▸ **Collected material**
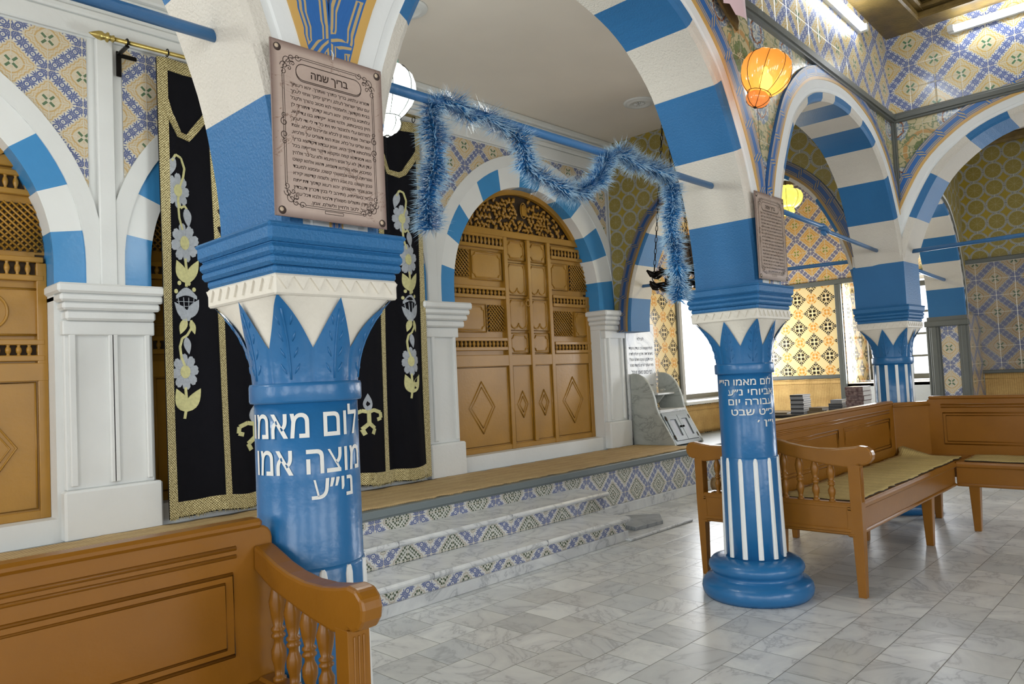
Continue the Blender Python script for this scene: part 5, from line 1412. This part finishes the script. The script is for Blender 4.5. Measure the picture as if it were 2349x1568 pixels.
oil_lamp((1.835, 3.5, 2.02), .135, 'black iron hanging oil lamp mostly hidden behind the nearest column', ZC)

def tube_lamp(p0, p1, nrm, label):
    p0, p1, nrm = Vector(p0), Vector(p1), Vector(nrm); t = thing('fluorescent_lamp', (p0+p1)/2, label, 'strip light', 'fluorescent strip lights round the hall')
    d = (p1-p0).normalized(); up = Vector((0, 0, 1)); b = MB()
    def bx(a, c, e0, e1, z0, z1, m=0):
        P = [q+nrm*e+up*z for z in (z0, z1) for e in (e0, e1) for q in (a, c)]
        for q in ((0, 2, 3, 1), (4, 5, 7, 6), (0, 1, 5, 4), (2, 6, 7, 3), (0, 4, 6, 2), (1, 3, 7, 5)): b.face([P[k] for k in q], m)
    bx(p0, p1, -.055, -.02, -.025, .025); bx(p0-d*.01, p0+d*.03, -.055, .02, -.022, .022); bx(p1-d*.03, p1+d*.01, -.055, .02, -.022, .022)
    b.build('housing', 'white', t)
    b = MB(); b.tube([p0+d*.025, p1-d*.025], .019, 12); b.build('glowing_tube', 'tube_light', t); return t
tube_lamp((4.02, 1.69, 3.545), (5.60, 1.745, 3.555), (0, -1, 0), 'bright strip light on the long tiled wall at the top of the picture')
tube_lamp((6.225, 1.36, 3.60), (6.225, -.05, 3.60), (-1, 0, 0), 'bright strip light in the top right corner of the picture')
tube_lamp((.9, 1.645, 3.545), (2.5, 1.645, 3.545), (0, -1, 0), 'strip light on the long wall over the nearest arch, above the picture')
tube_lamp((6.225, -.9, 3.60), (6.225, -2.3, 3.60), (-1, 0, 0), 'strip light on the side wall beyond the right edge of the picture')

# ------------------------------------------------------------------ tinsel garland
def garland():
    keys = [(1.605, 1.70), (1.60, 1.80), (1.625, 1.92), (1.635, 2.03), (1.635, 2.115), (1.68, 2.150), (1.76, 2.150), (1.80, 2.125), (1.86, 2.140), (1.93, 2.130), (2.0, 2.115), (2.055, 2.08), (2.085, 2.02), (2.12, 1.98), (2.2, 1.955), (2.30, 1.935), (2.40, 1.94), (2.49, 1.985), (2.56, 2.05), (2.63, 2.125), (2.72, 2.155), (2.80, 2.135), (2.90, 2.145), (2.99, 2.125), (3.07, 2.13), (3.115, 2.08), (3.10, 2.0), (3.09, 1.90), (3.12, 1.80), (3.10, 1.70), (3.135, 1.62), (3.13, 1.53)]
    pts = []
    for i in range(len(keys)-1):
        p0, p1, p2, p3 = [keys[max(0, min(len(keys)-1, i+k))] for k in (-1, 0, 1, 2)]
        for q in range(6):
            t = q/6; pts.append(tuple(.5*(2*p1[c]+(p2[c]-p0[c])*t+(2*p0[c]-5*p1[c]+4*p2[c]-p3[c])*t*t+(3*p1[c]-p0[c]-3*p2[c]+p3[c])*t**3) for c in (0, 1)))
    pts.append(keys[-1]); rg = random.Random(9); b = MB()
    P = [Vector((x, 1.89-(0 if z > 2.09 else .006)+.01*math.sin(i*.35), z)) for i, (x, z) in enumerate(pts)]
    b.tube(P, .004, 5)
    v, f, mi = [], [], []
    for i in range(len(P)-1):
        a, c = P[i], P[i+1]; L = (c-a).length; n = int(L*5600)
        for _ in range(n):
            p = a+(c-a)*rg.random(); d = Vector((rg.gauss(0, 1), rg.gauss(0, 1), rg.gauss(0, 1))); t = (c-a).normalized(); d = d-t*d.dot(t)*.75
            if d.length < .1: continue
            d.normalize(); d = (d+Vector((0, 0, -.22))).normalized(); ln = rg.uniform(.046, .078)*(1+.2*math.sin(i*.8)); w = d.orthogonal().normalized()*.0017
            q = p+d*ln*.58; e = p+d*ln+Vector((rg.gauss(0, .004), rg.gauss(0, .004), rg.gauss(0, .003)))
            b.face([p-w, p+w, q+w, q-w], 0); b.face([q-w, q+w, e], 1)
    i = len(b.v)
    return tag(b.build('tinsel_garland', ['tinsel', 'tinsel_tip']), 'fluffy pale blue tinsel garland draped along the tie rod', 'garland')
garland()

# ------------------------------------------------------------------ ceiling roses, slabs, paper
for x, label in ((5.53, 'round moulded ceiling rose left of the striped arch'), (2.95, 'round moulded ceiling rose at the top edge beside the near plaque arch')):
    t = thing('ceiling_rose', (x, 3.62, ZC), label, 'ceiling rose', 'plaster ceiling roses'); b = MB()
    b.lathe([(0, -.012), (.05, -.012), (.055, -.018), (.075, -.014), (.085, -.022), (.10, -.022), (.108, -.012), (.118, -.014), (.135, -.010), (.14, 0), (0, 0)], (x, 3.62, ZC), 40); b.build('disc', 'white', t)
    b = MB()
    for k in range(12):
        a = k*PI/6; b.tube([(x+q*math.cos(a+.3*q*8), 3.62+q*math.sin(a+.3*q*8), ZC-.016) for q in (.01, .025, .04, .052)], [.003, .006, .006, .002], 5)
    b.build('leaf_relief', 'white', t)
b = MB(); b.cbox(4.40, 3.15, .0, 4.735, 3.48, .022, .006); tag(b.build('floor_slab', 'marble'), 'small low white marble slab on the floor against the end of the lower step', 'slab')
b = MB(); b.cbox(4.745, 3.15, .0, 5.24, 3.66, .022, .006); tag(b.build('floor_slab', 'marble'), 'larger low white marble slab on the floor, partly under the loose grey slab', 'slab')
b = MB(); b.prism([(4.62, 3.27), (4.95, 3.24), (5.16, 3.40), (4.98, 3.60), (4.70, 3.58)], lambda a, y, d: (a, y, .022+d), .028)
tag(b.build('loose_slab', 'marble_slab', None, .003), 'loose grey marble slab lying on the white slabs by the steps', 'slab')
t = thing('paper_hanging', (3.45, 1.66, 3.05), 'pink printed paper sheet hanging on the tiled wall at the top edge', 'paper')
b = MB(); rows = []
for j in range(9):
    z = 3.30-.40*j/8; rows.append([(3.30+.24*i/8+.02*j/8, 1.665-.035*math.sin(i/8*PI)*(.4+j/10), z-.0 if i > 1 else z+.05*(j/8)) for i in range(9)])
b.grid(rows, 0); b.build('sheet', 'paper', t)
b = MB(); b.tube([(3.455+.03*math.cos(k*PI/8), 1.625, 3.06+.035*math.sin(k*PI/8)) for k in range(16)], .004, 4, closed=True); b.build('printed_ring', 'rod_blue', t)
b = MB(); b.prism([(3.13, 3.3), (3.30, 3.3), (3.52, 2.93), (3.505, 2.88), (3.40, 2.93), (3.25, 3.02)], lambda a, z, d: (a, 1.70-d, z), .012); b.build('brown_back_and_shadow', 'gilt', t)  # brown piece standing for the sheet's back side and its shadow

# ------------------------------------------------------------------ table and books beyond the benches
tb = thing('table', (7.75, 3.1, 0), 'black topped table with books behind the long bench', 'table')
b = MB(); b.cbox(7.42, 2.45, .645, 8.15, 3.85, .68, .006); b.build('table_top', 'tabletop', tb)
for x in (7.5, 8.07):
    for y in (2.53, 3.77): b = MB(); b.cbox(x-.025, y-.025, 0, x+.025, y+.025, .645, .004); b.build('leg', 'tabletop', tb)
ORD = ['topmost', 'second', 'third', 'fourth', 'fifth', 'sixth', 'seventh', 'eighth', 'lowest']
def book(name, x0, y0, z, dx, dy, h, cover, label, group, rot=0, spine='book_dark'):
    T = TR((x0+dx/2, y0+dy/2, z)) @ Matrix.Rotation(rot, 4, 'Z')
    t = thing(name, (x0+dx/2, y0+dy/2, z), label, 'book', group); c = min(.003, h*.14)
    b = MB(T); b.box(-dx/2, -dy/2, 0, dx/2, dy/2, c); b.box(-dx/2, -dy/2, h-c, dx/2, dy/2, h); b.box(-dx/2, -dy/2, c, -dx/2+.003, dy/2, h-c, 1); b.build('cover', [cover, spine], t)
    b = MB(T); b.box(-dx/2+.003, -dy/2+.003, c, dx/2-.003, dy/2-.003, h-c); b.build('pages', 'pages', t)
rb = random.Random(2)
for k in range(9): book('book', 7.55+rb.uniform(-.004, .004), 3.19+rb.uniform(-.004, .004), .68+.0218*(8-k), .19, .135, .0212, 'book_grey', f'{ORD[k]} grey book of the tall grey stack nearest the middle column', 'tall stack of grey books', rb.uniform(-.03, .03), 'book_grey' if k % 2 else 'book_dark')
book('book', 7.58, 2.82, .68+.0175*6, .16, .11, .034, 'book_grey', 'thick pale book topping the short grey stack', 'short stack of grey books', 0, 'book_grey')
for k in range(6): book('book', 7.56+rb.uniform(-.004, .004), 2.81+rb.uniform(-.003, .003), .68+.0175*(5-k), .18, .135, .0168, 'book_grey', f'{ORD[k] if k < 5 else "lowest"} of the thin grey books under the pale one in the short stack', 'short stack of grey books', rb.uniform(-.02, .02))
for k in range(6): book('book', 7.50+rb.uniform(-.006, .006), 2.585+rb.uniform(-.006, .006), .68+.0445*(5-k), .24, .165, .043, 'marbled', f'{ORD[k] if k < 5 else "lowest"} large marbled red book of the stack before the far window', 'stack of marbled books', rb.uniform(-.03, .03), 'marbled')
book('book', 7.52, 3.0, .68, .20, .16, .035, 'book_brown', 'olive brown book lying flat between the two grey stacks', 'brown books on the table', .2, 'book_brown')
book('book', 7.54, 2.985, .716, .18, .14, .03, 'book_brown', 'olive brown book lying on another between the grey stacks', 'brown books on the table', -.15, 'book_brown')
book('book', 7.52, 3.37, .68, .18, .17, .018, 'book_brown', 'thin book lying flat between the middle column and the tall grey stack', 'brown books on the table', .1, 'book_brown')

▸ **To be done**
Please quote the lines of the material, beginning with the first and ending with the one that contains "edge of the picture')", exactly as written and without any pictures.

▸ **Final answer**
Continue the Blender Python script for this scene: part 5, from line 1412. This part finishes the script. The script is for Blender 4.5. Measure the picture as if it were 2349x1568 pixels.
oil_lamp((1.835, 3.5, 2.02), .135, 'black iron hanging oil lamp mostly hidden behind the nearest column', ZC)

def tube_lamp(p0, p1, nrm, label):
    p0, p1, nrm = Vector(p0), Vector(p1), Vector(nrm); t = thing('fluorescent_lamp', (p0+p1)/2, label, 'strip light', 'fluorescent strip lights round the hall')
    d = (p1-p0).normalized(); up = Vector((0, 0, 1)); b = MB()
    def bx(a, c, e0, e1, z0, z1, m=0):
        P = [q+nrm*e+up*z for z in (z0, z1) for e in (e0, e1) for q in (a, c)]
        for q in ((0, 2, 3, 1), (4, 5, 7, 6), (0, 1, 5, 4), (2, 6, 7, 3), (0, 4, 6, 2), (1, 3, 7, 5)): b.face([P[k] for k in q], m)
    bx(p0, p1, -.055, -.02, -.025, .025); bx(p0-d*.01, p0+d*.03, -.055, .02, -.022, .022); bx(p1-d*.03, p1+d*.01, -.055, .02, -.022, .022)
    b.build('housing', 'white', t)
    b = MB(); b.tube([p0+d*.025, p1-d*.025], .019, 12); b.build('glowing_tube', 'tube_light', t); return t
tube_lamp((4.02, 1.69, 3.545), (5.60, 1.745, 3.555), (0, -1, 0), 'bright strip light on the long tiled wall at the top of the picture')
tube_lamp((6.225, 1.36, 3.60), (6.225, -.05, 3.60), (-1, 0, 0), 'bright strip light in the top right corner of the picture')
tube_lamp((.9, 1.645, 3.545), (2.5, 1.645, 3.545), (0, -1, 0), 'strip light on the long wall over the nearest arch, above the picture')
tube_lamp((6.225, -.9, 3.60), (6.225, -2.3, 3.60), (-1, 0, 0), 'strip light on the side wall beyond the right edge of the picture')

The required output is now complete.